Write out the entire listing below exactly as it appears, minus any pictures.
· · · · ·
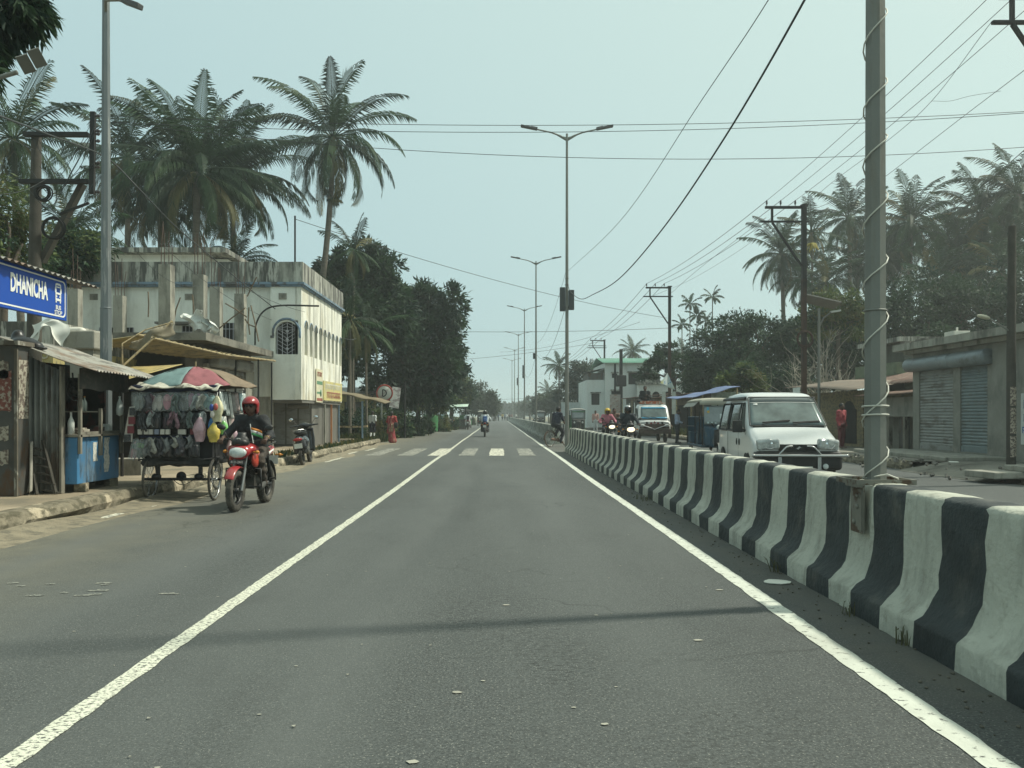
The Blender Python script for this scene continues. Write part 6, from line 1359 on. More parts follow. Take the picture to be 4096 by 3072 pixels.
for s in (-1,1):
    m = MB(); m.ell((s*.57,.03,.80),(.13,.04,.07),12,7); m.build('headlight', M_GLS, t)
    m = MB(); m.ell((s*.36,.05,.93),(.06,.03,.06),10,6); m.build('spot_lamp', M_BLK, t)
    m = MB(); m.tube([(s*.72,-.2,1.25),(s*.86,-.14,1.30)],.012,5); m.M = Matrix.Translation((s*.90,-.13,1.22)); m.box(-.06,.06,-.02,.02,-.13,.12); m.M = None; m.build('mirror', M_TRIM, t)
    m = MB(); m.box(s*.735-.01,s*.735+.01,-1.15,-.50,1.08,1.62); m.build('side_window', M_GLASS, t)
    for y in (-.75,-2.6):
        m = MB(); m.lathe((s*.56,y,.26),(s,0,0),[(.001,0),(.20,0),(.255,.02),(.26,.07),(.25,.13),(.15,.14),(.001,.14)],22); m.build('wheel', M_TYRE, t)
m = MB(); m.prism([(-.06,.036,.9),(.06,.036,.9),(0,.036,1.03)],(0,.01,0)); m.prism([(-.22,.034,.88),(-.10,.034,.88),(-.13,.034,.96),(-.2,.034,.95)],(0,.006,0)); m.prism([(.22,.034,.88),(.10,.034,.88),(.13,.034,.96),(.2,.034,.95)],(0,.006,0)); m.build('front_sticker', mat('maroon_sticker',(.26,.05,.05),.6), t)
m = MB(); m.box(-.72,.72,-3.3,-1.5,.62,.68); m.box(-.74,-.70,-3.3,-1.5,.68,1.1); m.box(.70,.74,-3.3,-1.5,.68,1.1); m.box(-.698,.698,-3.34,-3.3,.68,1.1); m.box(-.4,.4,-3.2,-.4,.45,.6)
for x in (-.72,.72):
    for y in (-1.55,-3.28): m.box(x-.02,x+.02,y-.02,y+.02,1.1,1.9)
m.build('cargo_bed', M_TRK, t)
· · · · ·
## SOLUTION FOR THIS PROBLEM
The Blender Python script for this scene continues. Write part 6, from line 1359 on. More parts follow. Take the picture to be 4096 by 3072 pixels.
for s in (-1,1):
    m = MB(); m.ell((s*.57,.03,.80),(.13,.04,.07),12,7); m.build('headlight', M_GLS, t)
    m = MB(); m.ell((s*.36,.05,.93),(.06,.03,.06),10,6); m.build('spot_lamp', M_BLK, t)
    m = MB(); m.tube([(s*.72,-.2,1.25),(s*.86,-.14,1.30)],.012,5); m.M = Matrix.Translation((s*.90,-.13,1.22)); m.box(-.06,.06,-.02,.02,-.13,.12); m.M = None; m.build('mirror', M_TRIM, t)
    m = MB(); m.box(s*.735-.01,s*.735+.01,-1.15,-.50,1.08,1.62); m.build('side_window', M_GLASS, t)
    for y in (-.75,-2.6):
        m = MB(); m.lathe((s*.56,y,.26),(s,0,0),[(.001,0),(.20,0),(.255,.02),(.26,.07),(.25,.13),(.15,.14),(.001,.14)],22); m.build('wheel', M_TYRE, t)
m = MB(); m.prism([(-.06,.036,.9),(.06,.036,.9),(0,.036,1.03)],(0,.01,0)); m.prism([(-.22,.034,.88),(-.10,.034,.88),(-.13,.034,.96),(-.2,.034,.95)],(0,.006,0)); m.prism([(.22,.034,.88),(.10,.034,.88),(.13,.034,.96),(.2,.034,.95)],(0,.006,0)); m.build('front_sticker', mat('maroon_sticker',(.26,.05,.05),.6), t)
m = MB(); m.box(-.72,.72,-3.3,-1.5,.62,.68); m.box(-.74,-.70,-3.3,-1.5,.68,1.1); m.box(.70,.74,-3.3,-1.5,.68,1.1); m.box(-.698,.698,-3.34,-3.3,.68,1.1); m.box(-.4,.4,-3.2,-.4,.45,.6)
for x in (-.72,.72):
    for y in (-1.55,-3.28): m.box(x-.02,x+.02,y-.02,y+.02,1.1,1.9)
m.build('cargo_bed', M_TRK, t)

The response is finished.